What you see on the interpositive is a general orange color. The image is lighter as well. Traces of this can be seen in the older home video of the OT. Things tend to be a touch orange and the contrast isn’t as high as it should be. This makes grays a touch red and skin tones a bit redder and blacks more gray. As you can see, this orange tint is reversed for the internegative and then canceled out on the final prints. For whatever reason, interpositives have often been used for telecines and a lot of telecines have this combination of orange and gray. In many shots in the OT, all teleciens look about the same.

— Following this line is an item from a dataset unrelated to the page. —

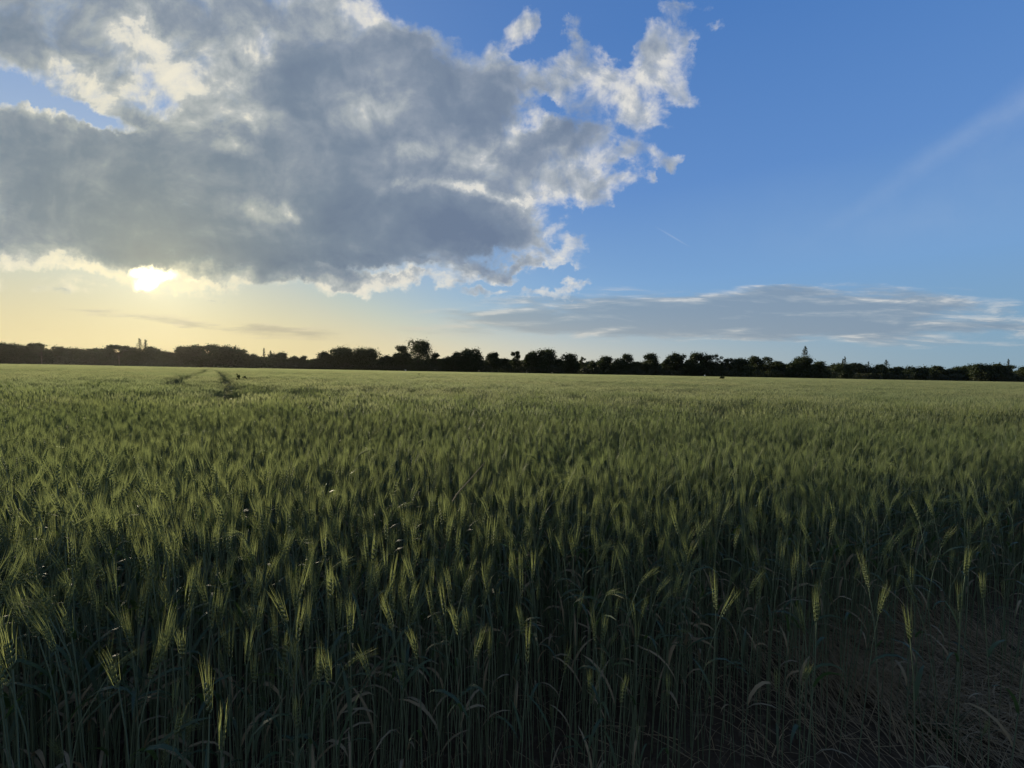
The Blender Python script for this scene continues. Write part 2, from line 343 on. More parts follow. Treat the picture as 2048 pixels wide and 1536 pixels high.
def crown_lobes(kind, H, hw, rng):
    """centres and radii of the leaf masses that make a crown of height H and half width hw"""
    out = []
    if kind in ('oak', 'round', 'sparse'):
        n = {'oak': 34, 'round': 30, 'sparse': 20}[kind]
        for i in range(n):
            z = rng.uniform(.08, .93) if kind != 'sparse' else rng.uniform(.2, .93)
            prof = math.sqrt(max(0.05, 1 - ((z - .42) / .58) ** 2)) if kind != 'round' else math.sqrt(max(.03, 1 - ((z - .42) / .6) ** 2))
            a = rng.uniform(0, 2 * math.pi); r = hw * .78 * prof * math.sqrt(rng.uniform(.05, 1))
            rad = hw * rng.uniform(.22, .40) * (1.0 if kind != 'sparse' else .75)
            out.append(((r * math.cos(a), r * math.sin(a), min(z * H, H - rad * .8)), rad))
        out.append(((hw * rng.uniform(-.25, .25), 0, H - hw * .26), hw * .27))
        for s_ in (-1, 1): out.append(((s_ * hw * .7, rng.uniform(-.2, .2) * hw, H * rng.uniform(.3, .55)), hw * .32))
    elif kind == 'poplar':
        for i in range(26):
            z = (i + .5) / 26 * .92 + .06
            prof = (.55 + .75 * math.sin(math.pi * min(1, z * .8 + .18))) * (1 - .55 * max(0, z - .7) / .3)
            a = i * 2.4 + rng.uniform(-.5, .5)
            out.append(((hw * .42 * prof * math.cos(a), hw * .42 * prof * math.sin(a), z * H), hw * .46 * prof))
    elif kind == 'cone':
        for i in range(24):
            z = (i + .5) / 24; prof = (1 - z) ** .75
            a = i * 2.4
            out.append(((hw * .6 * prof * math.cos(a), hw * .6 * prof * math.sin(a), (.08 + .9 * z) * H), hw * (.12 + .36 * prof)))
    elif kind == 'flat':
        for i in range(17):
            t = rng.choice([.66, .78, .88, .95]); a = rng.uniform(0, 6.28); r = hw * math.sqrt(rng.uniform(0, 1)) * (1.15 - .75 * (t - .66) / .3)
            out.append(((r * math.cos(a), r * math.sin(a), t * H), hw * rng.uniform(.22, .34)))
    return out

def make_tree(kind, H, hw, seed, loc, pale=False):
    rng = np.random.default_rng(seed)
    lob = crown_lobes(kind, H, hw, rng)
    root = link({'oak': 'broadleaf_tree', 'round': 'broadleaf_tree', 'sparse': 'broadleaf_tree', 'poplar': 'poplar_tree', 'cone': 'conifer_tree', 'flat': 'umbrella_pine_tree'}[kind], None, None, loc)
    cm = MB()
    k = {'oak': 130, 'round': 140, 'sparse': 75, 'poplar': 75, 'cone': 60, 'flat': 80}[kind]
    k *= min(1.7, max(.8, hw / 5))
    ls = max(.16, min(.46, hw * .085))
    for c, r in lob:
        n = int(k * rng.uniform(.7, 1.3))
        d = unit(rng.normal(size=(n, 3))); rr = r * rng.uniform(.35, 1.12, n) ** .6
        sq = np.array([1, 1, .30 if kind == 'flat' else (1.35 if kind == 'poplar' else .85)])
        leaf_cards(cm, np.array(c) + d * rr[:, None] * sq, ls, rng, .5 if kind == 'flat' else 0)
        m_ = max(3, n // 6)                                       # sprays that break the outline
        d = unit(rng.normal(size=(m_, 3)) + np.array([0, 0, .6])); leaf_cards(cm, np.array(c) + d * (r * rng.uniform(1.0, 1.65, m_))[:, None] * sq, ls * .7, rng)
    link('crown', cm.mesh('crown', [M_LEAF_P if kind == 'poplar' else M_LEAF]), root)
    tm = MB(); tr = max(.10, H * .018)
    zt = H * (.93 if kind in ('poplar', 'cone') else .60 if pale else .72)
    zz = np.linspace(0, 1, 7)
    wob = np.cumsum(rng.normal(0, (.003 if pale else .012) * H, (7, 2)), 0) * zz[:, None] * .5
    tp = np.column_stack([wob[:, 0], wob[:, 1], zz * zt]); tube(tm, tp, tr * (1.15 - .8 * zz), 7)
    bm_ = MB() if pale else tm                                    # a pale bole carries dark limbs
    for c, r in lob[::2 if kind != 'flat' else 1]:
        z0 = max(.2 * H, min(zt * .95, c[2] * rng.uniform(.5, .8))); i0 = np.interp(z0 / zt, zz, np.arange(7))
        p0 = np.array([np.interp(z0 / zt, zz, tp[:, 0]), np.interp(z0 / zt, zz, tp[:, 1]), z0]); p1 = np.array(c)
        pm = (p0 + p1) / 2 + np.array([0, 0, -.06 * H * rng.uniform(0, 1)])
        tube(bm_, [p0, pm, p1], [tr * .45, tr * .3, tr * .1], 5)
    tk = link('trunk', tm.mesh('trunk', [M_BARKP if pale else M_BARK]), root)
    if pale: link('limbs', bm_.mesh('limbs', [M_BARK]), tk)
    return root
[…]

In others, they can be very different.

So to correct the GOUT to compensate for this trace of orange and gray, you really need a sample of what it should look like. Enter the Technicolor prints. Mike Verta was nice enough to post a sample of his scan. From that and the known green issues, I created a correction. Doing the same thing from frames of a different Technicolor print he acquired, DrDre did a correction. Technicolor is a CYM printing technique that doesn’t fade easily. Many old color movies exist for home viewing because a Techncolor print is available. There really is no other way to accurately find the original colors for A New Hope. By the time of the SE in 1997, the negative had faded badly and inconsistently and they used Lucas’s own Technicolor print to restore the colors for the SE. You have said you like the colors of the SE Telecine. That is all well and good, but those aren’t very reliable colors.

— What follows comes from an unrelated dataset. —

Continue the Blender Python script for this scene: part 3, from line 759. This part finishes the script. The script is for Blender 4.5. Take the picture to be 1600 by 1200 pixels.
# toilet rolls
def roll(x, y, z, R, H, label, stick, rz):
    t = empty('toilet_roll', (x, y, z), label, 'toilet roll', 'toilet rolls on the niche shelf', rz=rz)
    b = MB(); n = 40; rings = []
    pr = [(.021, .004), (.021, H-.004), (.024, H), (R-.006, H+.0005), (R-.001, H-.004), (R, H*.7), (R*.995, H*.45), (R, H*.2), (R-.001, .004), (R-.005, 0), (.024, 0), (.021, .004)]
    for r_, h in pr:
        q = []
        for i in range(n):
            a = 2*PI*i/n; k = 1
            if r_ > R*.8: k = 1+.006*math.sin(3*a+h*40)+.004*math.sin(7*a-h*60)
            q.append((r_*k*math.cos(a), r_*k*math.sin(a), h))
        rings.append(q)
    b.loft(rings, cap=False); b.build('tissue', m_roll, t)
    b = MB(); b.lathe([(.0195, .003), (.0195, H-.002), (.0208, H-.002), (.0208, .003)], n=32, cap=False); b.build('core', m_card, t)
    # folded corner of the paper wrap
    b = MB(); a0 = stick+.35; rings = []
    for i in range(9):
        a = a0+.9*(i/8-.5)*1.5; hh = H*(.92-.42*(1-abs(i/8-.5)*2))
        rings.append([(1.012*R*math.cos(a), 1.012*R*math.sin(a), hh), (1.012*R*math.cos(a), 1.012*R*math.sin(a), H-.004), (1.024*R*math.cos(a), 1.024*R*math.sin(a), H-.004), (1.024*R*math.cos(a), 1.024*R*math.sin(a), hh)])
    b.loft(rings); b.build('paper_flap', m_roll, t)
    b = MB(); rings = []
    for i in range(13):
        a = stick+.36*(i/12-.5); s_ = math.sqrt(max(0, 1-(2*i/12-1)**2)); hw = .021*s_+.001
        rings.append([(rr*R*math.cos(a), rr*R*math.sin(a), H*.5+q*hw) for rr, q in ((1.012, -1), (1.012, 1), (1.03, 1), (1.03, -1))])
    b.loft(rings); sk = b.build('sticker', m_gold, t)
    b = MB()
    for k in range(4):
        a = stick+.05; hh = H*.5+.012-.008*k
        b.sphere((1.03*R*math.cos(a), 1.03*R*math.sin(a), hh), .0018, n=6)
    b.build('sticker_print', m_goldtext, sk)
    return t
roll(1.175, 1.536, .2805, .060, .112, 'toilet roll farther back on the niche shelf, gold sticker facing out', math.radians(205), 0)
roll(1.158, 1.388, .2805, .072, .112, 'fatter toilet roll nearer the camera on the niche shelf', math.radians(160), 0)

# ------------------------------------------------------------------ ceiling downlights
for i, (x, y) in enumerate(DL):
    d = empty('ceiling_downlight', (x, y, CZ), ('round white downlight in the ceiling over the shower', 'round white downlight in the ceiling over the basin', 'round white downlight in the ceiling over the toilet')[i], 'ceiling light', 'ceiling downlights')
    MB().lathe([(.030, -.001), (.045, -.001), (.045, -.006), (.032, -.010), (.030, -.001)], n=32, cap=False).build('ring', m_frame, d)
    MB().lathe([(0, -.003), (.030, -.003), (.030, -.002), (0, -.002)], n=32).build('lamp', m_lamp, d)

So either you rely on the Technicolor samples, or you do some research and see if you can find references that will help. I did both. I have read the research on the correct blue for R2. I have seen the parts with my own eyes to confirm it (the original units were more purple). I have studied flesh tones. I have extensive experience mixing paints for art and the correct way to make skin tones involves yellow and red to get the right peachy orange color. I have watched movies by the actors made at different times by different studios. There is a nice array of natural skin tones. Some are paler and pinker. Some are darker and tanner. Some are redder. Some places add to the red tone (our blood is red after all and the only way our skin is naturally not at least somewhat pinkish is if we are sick. Jaundice makes us yellow. What I see in your corrections (and in my early attempts) are people who should go see a doctor immediately for jaundice. One thing I did (and keep doing) is to compare my skin tone to others. Just in our office meetings I am presented with a nice variety of skin tones. When I keep those images in mind as I color correct, I have to keep the yellow to a minimum. Too much and the image is ruined and the people look sick. Too little and they all look sunburnt. And I found that Owen should look a bit singed in all his shots. Most of the humans on Tatooine should look like they’ve been in the sun. The people should be decidedly redder than the rocks (they didn’t film any of Tatooine at Red Rocks in Colorado after all) and the rocks should be a nice tan color.

And what I’ve found in all that research has led to my color correction and my near agreement with DrDre. I think he takes a bit too much red out of some shots. You take way too much red out and the DVD/HD/BR left too much yellow out.